**MATERIAL**
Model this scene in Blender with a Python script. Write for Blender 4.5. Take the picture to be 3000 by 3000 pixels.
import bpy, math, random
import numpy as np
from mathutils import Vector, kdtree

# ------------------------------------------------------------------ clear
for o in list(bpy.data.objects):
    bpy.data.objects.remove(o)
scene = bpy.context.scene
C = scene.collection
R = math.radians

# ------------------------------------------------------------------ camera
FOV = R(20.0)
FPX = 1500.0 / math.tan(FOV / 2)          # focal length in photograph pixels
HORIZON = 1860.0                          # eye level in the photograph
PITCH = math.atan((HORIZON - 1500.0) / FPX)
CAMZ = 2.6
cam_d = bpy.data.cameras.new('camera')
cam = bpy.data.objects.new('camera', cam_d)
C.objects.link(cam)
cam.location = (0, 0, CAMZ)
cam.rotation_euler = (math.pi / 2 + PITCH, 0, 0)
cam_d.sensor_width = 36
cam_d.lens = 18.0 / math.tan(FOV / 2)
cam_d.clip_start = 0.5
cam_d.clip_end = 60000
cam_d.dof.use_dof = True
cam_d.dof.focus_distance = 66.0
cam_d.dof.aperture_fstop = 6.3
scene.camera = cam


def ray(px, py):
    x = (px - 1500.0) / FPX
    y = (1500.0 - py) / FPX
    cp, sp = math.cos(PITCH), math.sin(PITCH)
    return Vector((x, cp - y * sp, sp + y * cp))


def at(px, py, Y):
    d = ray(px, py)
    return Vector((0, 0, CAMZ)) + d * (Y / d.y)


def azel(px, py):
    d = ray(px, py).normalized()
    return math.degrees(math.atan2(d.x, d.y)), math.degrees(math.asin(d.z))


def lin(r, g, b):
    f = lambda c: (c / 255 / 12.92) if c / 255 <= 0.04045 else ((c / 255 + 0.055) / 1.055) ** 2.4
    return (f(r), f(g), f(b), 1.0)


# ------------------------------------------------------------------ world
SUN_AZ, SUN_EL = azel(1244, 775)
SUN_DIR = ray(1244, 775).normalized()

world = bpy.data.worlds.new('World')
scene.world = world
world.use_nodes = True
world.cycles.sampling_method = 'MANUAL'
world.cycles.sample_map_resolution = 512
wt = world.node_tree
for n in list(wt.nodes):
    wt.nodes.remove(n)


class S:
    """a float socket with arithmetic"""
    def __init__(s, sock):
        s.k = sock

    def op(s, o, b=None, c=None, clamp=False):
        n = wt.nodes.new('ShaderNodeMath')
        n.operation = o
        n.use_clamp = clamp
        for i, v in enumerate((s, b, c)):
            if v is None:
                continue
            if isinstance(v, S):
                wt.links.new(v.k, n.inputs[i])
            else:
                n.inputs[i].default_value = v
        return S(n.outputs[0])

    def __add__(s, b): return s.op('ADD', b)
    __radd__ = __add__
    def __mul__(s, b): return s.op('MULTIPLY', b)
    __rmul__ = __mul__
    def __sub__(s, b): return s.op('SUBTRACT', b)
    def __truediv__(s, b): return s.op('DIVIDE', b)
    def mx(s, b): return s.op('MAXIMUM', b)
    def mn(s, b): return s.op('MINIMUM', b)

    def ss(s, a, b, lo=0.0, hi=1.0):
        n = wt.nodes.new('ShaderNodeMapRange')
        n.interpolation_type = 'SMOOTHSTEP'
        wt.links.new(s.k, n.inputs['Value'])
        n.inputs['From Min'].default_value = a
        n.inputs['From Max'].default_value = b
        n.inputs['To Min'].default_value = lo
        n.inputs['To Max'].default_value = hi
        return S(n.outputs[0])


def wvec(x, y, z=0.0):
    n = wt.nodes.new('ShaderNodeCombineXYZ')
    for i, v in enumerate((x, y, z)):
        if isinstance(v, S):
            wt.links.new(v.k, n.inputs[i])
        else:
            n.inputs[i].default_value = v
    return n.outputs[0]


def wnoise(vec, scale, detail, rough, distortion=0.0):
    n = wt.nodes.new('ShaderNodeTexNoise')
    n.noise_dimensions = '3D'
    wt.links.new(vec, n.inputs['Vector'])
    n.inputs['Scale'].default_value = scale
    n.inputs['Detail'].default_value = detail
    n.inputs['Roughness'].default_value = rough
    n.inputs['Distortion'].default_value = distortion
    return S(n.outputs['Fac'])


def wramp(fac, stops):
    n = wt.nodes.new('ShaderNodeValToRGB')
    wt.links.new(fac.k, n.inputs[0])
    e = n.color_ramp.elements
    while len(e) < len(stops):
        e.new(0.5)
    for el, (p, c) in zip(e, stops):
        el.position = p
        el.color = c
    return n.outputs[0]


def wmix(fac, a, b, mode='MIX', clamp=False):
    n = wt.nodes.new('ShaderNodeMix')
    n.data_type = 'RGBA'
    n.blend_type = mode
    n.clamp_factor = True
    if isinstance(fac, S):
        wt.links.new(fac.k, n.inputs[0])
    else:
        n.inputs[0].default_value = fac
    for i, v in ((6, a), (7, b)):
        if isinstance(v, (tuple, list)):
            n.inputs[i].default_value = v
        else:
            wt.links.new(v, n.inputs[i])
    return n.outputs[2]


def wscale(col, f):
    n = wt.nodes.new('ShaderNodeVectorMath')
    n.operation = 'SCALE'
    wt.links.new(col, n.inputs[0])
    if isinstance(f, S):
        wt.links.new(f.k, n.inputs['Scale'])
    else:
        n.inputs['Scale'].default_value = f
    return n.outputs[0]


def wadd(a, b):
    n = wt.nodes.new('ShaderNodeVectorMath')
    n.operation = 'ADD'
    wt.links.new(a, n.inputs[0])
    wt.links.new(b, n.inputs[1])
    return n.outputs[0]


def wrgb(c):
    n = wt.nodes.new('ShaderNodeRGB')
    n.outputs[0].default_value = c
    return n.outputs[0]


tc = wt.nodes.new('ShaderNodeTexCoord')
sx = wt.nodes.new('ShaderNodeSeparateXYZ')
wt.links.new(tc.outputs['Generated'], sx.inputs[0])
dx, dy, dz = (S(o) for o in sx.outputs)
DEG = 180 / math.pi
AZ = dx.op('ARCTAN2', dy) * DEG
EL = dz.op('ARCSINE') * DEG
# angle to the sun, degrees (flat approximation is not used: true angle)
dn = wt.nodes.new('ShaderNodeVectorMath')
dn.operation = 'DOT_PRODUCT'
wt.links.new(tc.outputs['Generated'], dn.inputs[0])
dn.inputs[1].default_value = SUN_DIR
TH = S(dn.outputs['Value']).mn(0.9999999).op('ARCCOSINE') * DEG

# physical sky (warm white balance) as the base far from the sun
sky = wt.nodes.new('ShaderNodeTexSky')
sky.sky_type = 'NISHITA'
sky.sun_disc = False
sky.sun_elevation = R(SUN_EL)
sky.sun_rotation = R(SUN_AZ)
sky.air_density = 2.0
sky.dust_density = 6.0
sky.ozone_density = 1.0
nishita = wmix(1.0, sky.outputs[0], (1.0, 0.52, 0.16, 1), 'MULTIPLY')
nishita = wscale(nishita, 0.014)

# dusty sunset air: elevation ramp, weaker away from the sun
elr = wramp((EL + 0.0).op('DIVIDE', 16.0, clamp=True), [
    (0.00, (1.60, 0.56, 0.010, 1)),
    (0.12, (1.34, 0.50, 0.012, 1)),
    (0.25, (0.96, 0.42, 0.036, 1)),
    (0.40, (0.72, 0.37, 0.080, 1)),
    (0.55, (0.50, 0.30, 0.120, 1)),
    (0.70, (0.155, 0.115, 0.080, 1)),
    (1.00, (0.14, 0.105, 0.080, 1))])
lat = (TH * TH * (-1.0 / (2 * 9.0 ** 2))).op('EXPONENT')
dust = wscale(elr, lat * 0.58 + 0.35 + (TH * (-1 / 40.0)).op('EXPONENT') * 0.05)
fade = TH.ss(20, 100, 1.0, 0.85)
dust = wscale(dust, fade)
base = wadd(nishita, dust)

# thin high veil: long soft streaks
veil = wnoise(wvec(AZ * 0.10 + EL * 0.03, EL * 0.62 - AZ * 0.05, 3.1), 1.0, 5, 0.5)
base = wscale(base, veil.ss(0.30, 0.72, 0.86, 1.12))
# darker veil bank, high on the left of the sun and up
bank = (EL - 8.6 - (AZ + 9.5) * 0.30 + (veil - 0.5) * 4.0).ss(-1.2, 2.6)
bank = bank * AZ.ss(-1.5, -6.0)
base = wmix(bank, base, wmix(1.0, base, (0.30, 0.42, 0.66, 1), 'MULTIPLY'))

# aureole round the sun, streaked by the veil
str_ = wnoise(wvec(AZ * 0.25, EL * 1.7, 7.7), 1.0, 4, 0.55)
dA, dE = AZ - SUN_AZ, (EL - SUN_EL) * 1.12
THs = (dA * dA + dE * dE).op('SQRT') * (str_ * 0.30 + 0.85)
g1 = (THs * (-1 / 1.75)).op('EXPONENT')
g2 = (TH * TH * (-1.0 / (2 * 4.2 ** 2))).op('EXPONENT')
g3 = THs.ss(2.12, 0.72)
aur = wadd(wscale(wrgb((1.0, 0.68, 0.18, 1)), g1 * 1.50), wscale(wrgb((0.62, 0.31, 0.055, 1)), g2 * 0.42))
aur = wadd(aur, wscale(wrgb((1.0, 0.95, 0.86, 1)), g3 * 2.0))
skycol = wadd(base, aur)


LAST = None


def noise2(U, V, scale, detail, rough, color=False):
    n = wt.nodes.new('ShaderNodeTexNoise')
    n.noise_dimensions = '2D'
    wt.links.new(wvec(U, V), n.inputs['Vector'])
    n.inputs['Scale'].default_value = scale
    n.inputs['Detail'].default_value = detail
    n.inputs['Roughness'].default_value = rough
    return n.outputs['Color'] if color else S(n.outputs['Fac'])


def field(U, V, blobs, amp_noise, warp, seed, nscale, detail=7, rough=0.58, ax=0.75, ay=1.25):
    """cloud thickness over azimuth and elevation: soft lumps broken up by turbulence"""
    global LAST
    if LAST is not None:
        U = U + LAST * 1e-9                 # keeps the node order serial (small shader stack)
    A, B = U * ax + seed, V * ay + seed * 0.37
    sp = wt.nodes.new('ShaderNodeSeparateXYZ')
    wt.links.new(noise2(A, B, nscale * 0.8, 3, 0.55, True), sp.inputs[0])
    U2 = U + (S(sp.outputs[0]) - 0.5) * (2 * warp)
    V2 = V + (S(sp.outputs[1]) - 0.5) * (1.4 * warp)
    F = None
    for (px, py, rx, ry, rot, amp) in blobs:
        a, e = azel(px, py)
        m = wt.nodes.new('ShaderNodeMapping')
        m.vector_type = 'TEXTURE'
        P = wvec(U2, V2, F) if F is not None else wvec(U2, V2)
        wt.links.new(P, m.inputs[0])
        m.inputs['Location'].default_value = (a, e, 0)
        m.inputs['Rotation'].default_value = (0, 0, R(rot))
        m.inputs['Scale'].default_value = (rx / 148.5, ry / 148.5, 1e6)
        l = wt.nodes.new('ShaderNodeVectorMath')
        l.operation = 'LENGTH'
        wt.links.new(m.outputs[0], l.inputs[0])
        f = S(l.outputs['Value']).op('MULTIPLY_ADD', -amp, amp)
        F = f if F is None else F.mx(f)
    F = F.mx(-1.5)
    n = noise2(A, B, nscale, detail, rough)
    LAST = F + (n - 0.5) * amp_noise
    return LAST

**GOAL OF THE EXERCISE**
Can you write out the lines above, from the first one through the one containing "R = math.radians", exactly as they appear and nothing more?

**CORRECT RESPONSE**
Model this scene in Blender with a Python script. Write for Blender 4.5. Take the picture to be 3000 by 3000 pixels.
import bpy, math, random
import numpy as np
from mathutils import Vector, kdtree

# ------------------------------------------------------------------ clear
for o in list(bpy.data.objects):
    bpy.data.objects.remove(o)
scene = bpy.context.scene
C = scene.collection
R = math.radians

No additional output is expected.